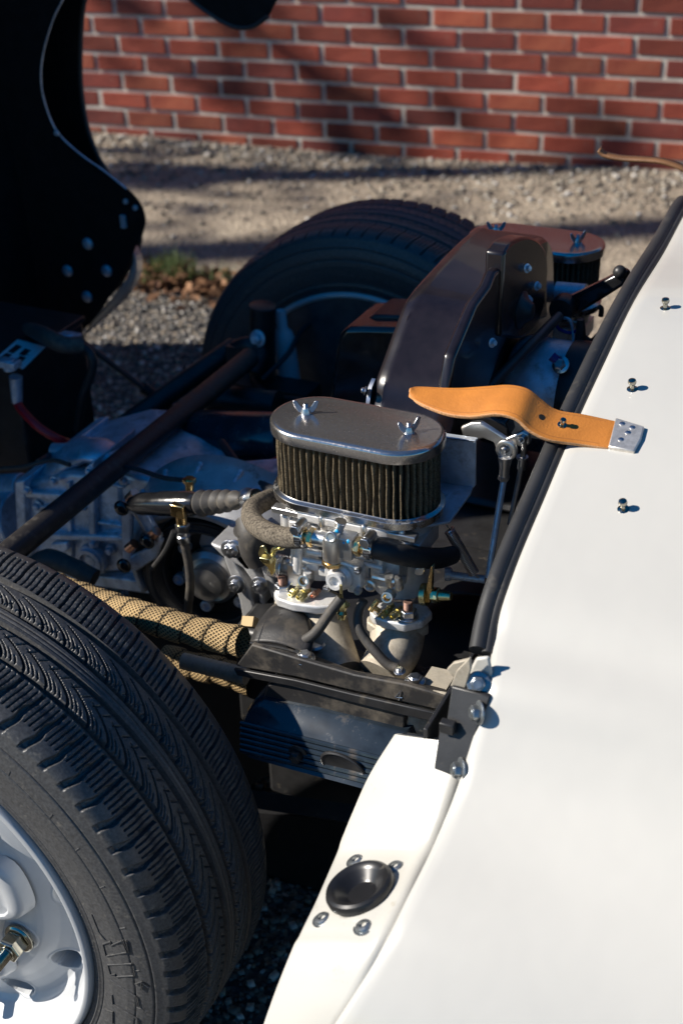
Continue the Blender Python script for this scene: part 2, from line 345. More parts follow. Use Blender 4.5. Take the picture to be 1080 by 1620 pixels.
for row in range(-1, 36):
    zc = -.7275+HI*(row+.5)
    if zc > 1.5: break
    for k in range(-27, 27):
        s = PI_*(k+.5)+(0 if row % 2 == 1 else PI_/2); c = WB+WD*s; c[2] = zc
        c = c+WN*(-.012+rb.normal()*.0008)
        if -1.62 < s < 1.15 and row < 11 and row >= 0:
            i = int(rb.choice([0, 3, 6, 0, 3, 1, 4, 7, 2, 5, 8], p=None)); src = bmesh_[i]
            if used < 9: o = bmesh_[used]
            else: o = src.copy(); COL.objects.link(o)
            used += 1; o.parent = wall; o.location = c-WB; o.rotation_euler = (rb.normal()*.006, rb.normal()*.003, wt+rb.normal()*.006)
        elif abs(s) < 4.45: stuffV.append((c, rb.random()))
g = G()
for c, q in stuffV: g.box(c, (PI_-.0145, .03, HI-.0115), (WD, WN, V3(0, 0, 1)))
sm_ = BM[0].copy(); n_ = sm_.node_tree.nodes; oi_ = [q for q in n_ if q.type == 'OBJECT_INFO'][0]; gi_ = n_.new('ShaderNodeNewGeometry'); sm_.node_tree.links.new(gi_.outputs['Random Per Island'], oi_.outputs['Random'].links[0].to_socket); obj('bricks', g, sm_, wall, smooth=False, kind='stuff')

# ---------------------------------------------------------------- trees outside the frame, towards the sun (their shade dapples the wall)
bark = mat('bark', (.10, .075, .055), .9, var=.3, vs=12, bump=.8, bs=40); leafm = mat('tree_leaf', (.06, .085, .03), .6, var=.3, vs=3)
def tree(dist, perp, rad, ch, cr, nleaf, seed, label):
    r = np.random.default_rng(seed); s = V3(-.9023, -.4311, 0); p = V3(-.4311, .9023, 0)
    b = V3(-.7, 2.3, GZ)*0+s*dist+p*perp+V3(0, 0, GZ-.05)
    t = empty('tree', b, label=label, category='tree'); g = G()
    H = ch+1.5; g.tube([b, b+V3(.05, .05, H*.4), b+V3(-.05, .1, H*.75), b+V3(0, 0, H)], [rad*1.2, rad, rad*.75, rad*.3], 12, 6)
    tips = []
    for i in range(16):
        h = ch-cr*1.1+2.2*cr*r.random(); a = r.random()*6.28; e = b+V3(math.cos(a)*cr*(.5+.5*r.random()), math.sin(a)*cr*(.5+.5*r.random()), h+.5*r.random())
        g.tube([b+V3(0, 0, h-.6), (b+V3(0, 0, h-.6)+e)/2+V3(0, 0, .1), e], [rad*.16, rad*.1, rad*.03], 6, 4); tips.append(e)
    obj('trunk', g, bark, t)
    V = []; F = []; n = 0
    for i in range(nleaf):
        e = tips[int(r.integers(16))]; c = e+r.normal(size=3)*cr*.2; a = nrm(r.normal(size=3)); bb = nrm(np.cross(a, r.normal(size=3))); sz = .05+.05*r.random()
        V += [c-a*sz, c-bb*sz*.5, c+a*sz, c+bb*sz*.5]; F.append((n, n+1, n+2, n+3)); n += 4
    fastobj('crown', V, F, leafm, t, smooth=False)
tree(7, 2.70, .13, 4.2, .6, 260, 21, 'short tree left of the frame whose trunk shades the sandy strip')
tree(9.5, 1.98, .10, 12.5, 1.3, 900, 22, 'slim tree farther left whose shade falls behind the far tyre')
tree(10, 4.9, .12, 7.6, 1.5, 700, 23, 'leafy tree left of the frame that dapples the brick wall')

# ---------------------------------------------------------------- the car
car = empty('sports_car', (0, .27, GZ), label='white open sports car with its rear clamshell raised over the exposed twin-carburettor engine', category='car')
# seam of the body where the raised clamshell closes (near side to far side)
seam = [P(420, 1800, y=-.465), P(520, 1640, y=-.442), P(602, 1505, y=-.402), P(645, 1420, y=-.366), P(690, 1330, y=-.320), P(726, 1240, y=-.280), P(752, 1150, y=-.25), P(772, 1080, y=-.228),
        P(782, 1010, x=.204), P(797, 950, x=.202), P(822, 880, x=.2), P(860, 790, x=.2), P(902, 690, x=.2), P(950, 585, x=.2), P(1003, 475, x=.199), P(1050, 398, x=.196), P(1092, 322, x=.192),
        V3(.19, .56, .055), V3(.19, .69, -.01), V3(.2, .76, -.08), V3(.21, .83, -.2), V3(.18, .90, -.35), V3(.12, .93, -.6)]
seam = smooth_path(seam, 6)
SN = len(seam); cols = [0, .0015, .005, .012, .03, .08, .15, .25, .4, .6, .9, 1.3]
def seam_n(i):
    t = nrm(seam[min(i+1, SN-1)]-seam[max(i-1, 0)]); n = np.cross(V3(1, 0, 0), t); n = nrm(n); return -n if n@(seam[i]-V3(.4, .27, -.35)) < 0 else n
seam_s = np.array(seam)
for _ in range(160): seam_s[1:-1] = (seam_s[:-2]+2*seam_s[1:-1]+seam_s[2:])/4
A = []
for i in range(SN):
    n = seam_n(i); row = [seam[i]-n*.012]
    for d in cols:
        sag = -.004 if d == 0 else (-.0012 if d < .004 else 0)
        bl = min(1., max(0., (d-.02)/.3)); bl = bl*bl*(3-2*bl); row.append(seam[i]*(1-bl)+V3(seam[i][0], seam_s[i][1], seam_s[i][2])*bl+V3(d, 0, 0)+n*(sag+.025*math.sin(min(d, 1.2)*1.2))+V3(0, 0, .03*d))
    A.append(row)
g = G(); g.grid(A); body = obj('body_panel', g, M['white'], car, ang=60, solid=.003, label='white painted body panel ahead of the engine bay')
seam_a = np.array(seam)
from mathutils.bvhtree import BVHTree
def bvh(A):
    g = G(); g.grid(A); return BVHTree.FromPolygons(np.concatenate(g.v).tolist(), g.f)
skin_tree = bvh(A)
def hit(tree, px, py):
    v = nrm(FW + RT*(px-540)/FPX + UP*(810-py)/FPX); c, n, i, d = tree.ray_cast(Vector(CAM), Vector(v)); n = np.array(n)
    return np.array(c), (n if n@v < 0 else -n)
def on_skin(px, py): return hit(skin_tree, px, py)
# rubber seal
# D-shaped bulb seal with a groove, following the seam up from its lower end
sp = [seam[i]+V3(-.0125, 0, .0)-seam_n(i)*.002 for i in range(46, SN-14, 5)]
g = G(); g.tube(sp, .0074, 16, 6)
g2 = G(); g2.tube([q+V3(.0078, 0, -.001) for q in sp], [.0046]*len(sp), 10, 6)
seal = obj('rubber_seal', g, M['rubber'], body, label='black rubber seal along the edge of the opening'); obj('seal_lip', g2, M['rubber'], seal)
# tonneau snap studs
for px, py in ((1052, 489), (1000, 617), (986, 807)):
    c, n = on_skin(px, py); g = G()
    g.lathe(c-n*.001, n, [(.0063, 0), (.0063, .0016), (.0048, .0028), (.0024, .0034), (.0022, .0075), (.0034, .0085), (.0040, .0105), (.0034, .0125), (.0012, .0135)], 20)
    obj('snap_stud', g, M['dark_chrome'], body)

# leather strap on the near side, riveted to the panel, its free end over the filter
top = [(647, 616), (664, 614), (720, 616), (770, 613), (806, 611), (834, 617), (856, 634), (880, 650), (925, 658), (975, 669)]
bot = [(648, 629), (664, 640), (705, 656), (745, 661), (785, 657), (815, 664), (838, 683), (868, 697), (915, 704), (962, 711)]
ty, by_ = on_skin(975, 669)[0][1], on_skin(962, 711)[0][1]; print('strap root', ty, by_)
yt = [ty-.021, ty-.012, ty-.009, ty-.010, ty-.011, ty-.012, ty-.012, ty-.011, ty-.005, ty-.0015]; yb = [ty-.028, ty-.037, ty-.045, ty-.048, ty-.049, ty-.049, ty-.048, ty-.046, by_-.005, by_-.0015]
T3 = smooth_path([P(*q, y=y) for q, y in zip(top, yt)], 6); B3 = smooth_path([P(*q, y=y) for q, y in zip(bot, yb)], 6)
A2 = [[b*(1-t)+a*t+V3(0, 0, .0012*math.sin(math.pi*t)) for t in np.linspace(0, 1, 9)] for a, b in zip(T3, B3)]
g = G(); g.grid(A2)
strap = obj('leather_strap', g, M['leather'], body, ang=80, solid=.0042, offs=0, label='tan leather strap reaching over the near air filter')
strap.data.materials.append(M['leather_edge']); strap.modifiers['solid'].material_offset_rim = 1
mb = strap.modifiers.new('bevel', 'BEVEL'); mb.width = .0008; mb.segments = 2; mb.limit_method = 'ANGLE'
def strap_up(i, j): 
    n = nrm(np.cross(A2[min(i+1, len(A2)-1)][j]-A2[i-1][j], A2[i][min(j+1, 8)]-A2[i][max(j-1, 0)])); return n if n@(CAM-A2[i][j]) > 0 else -n
crease = mat('leather_crease', (.33, .12, .025), .6)
for a in (.1, .9):
    pts = [A2[i][0]*(1-a)+A2[i][8]*a+strap_up(i, 4)*.0022 for i in range(2, len(A2)-1, 2)]
    g = G(); g.tube(pts, .00045, 5, 3); obj('edge_crease', g, crease, strap)
g = G(); n = strap_up(36, 4); c = A2[38][4]; g.lathe(c+n*.0016, n, [(.0034, 0), (.003, .0008)], 14); obj('strap_slot', g, M['void'], strap)
g = G(); c = A2[44][4]; n = strap_up(44, 4); g.lathe(c+n*.0018, n, [(.0042, 0), (.0042, .0006), (.0022, .001), (.002, .0045), (.003, .0055), (.0025, .0075), (.001, .008)], 14); obj('strap_stud', g, M['dark_chrome'], strap)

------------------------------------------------

**Written request**
Leave out any pictures and return exactly the lines from the beginning of the data through the line with "sm_ = BM[0].copy();", inclusive.

**Answer to the problem**
Continue the Blender Python script for this scene: part 2, from line 345. More parts follow. Use Blender 4.5. Take the picture to be 1080 by 1620 pixels.
for row in range(-1, 36):
    zc = -.7275+HI*(row+.5)
    if zc > 1.5: break
    for k in range(-27, 27):
        s = PI_*(k+.5)+(0 if row % 2 == 1 else PI_/2); c = WB+WD*s; c[2] = zc
        c = c+WN*(-.012+rb.normal()*.0008)
        if -1.62 < s < 1.15 and row < 11 and row >= 0:
            i = int(rb.choice([0, 3, 6, 0, 3, 1, 4, 7, 2, 5, 8], p=None)); src = bmesh_[i]
            if used < 9: o = bmesh_[used]
            else: o = src.copy(); COL.objects.link(o)
            used += 1; o.parent = wall; o.location = c-WB; o.rotation_euler = (rb.normal()*.006, rb.normal()*.003, wt+rb.normal()*.006)
        elif abs(s) < 4.45: stuffV.append((c, rb.random()))
g = G()
for c, q in stuffV: g.box(c, (PI_-.0145, .03, HI-.0115), (WD, WN, V3(0, 0, 1)))
sm_ = BM[0].copy(); n_ = sm_.node_tree.nodes; oi_ = [q for q in n_ if q.type == 'OBJECT_INFO'][0]; gi_ = n_.new('ShaderNodeNewGeometry'); sm_.node_tree.links.new(gi_.outputs['Random Per Island'], oi_.outputs['Random'].links[0].to_socket); obj('bricks', g, sm_, wall, smooth=False, kind='stuff')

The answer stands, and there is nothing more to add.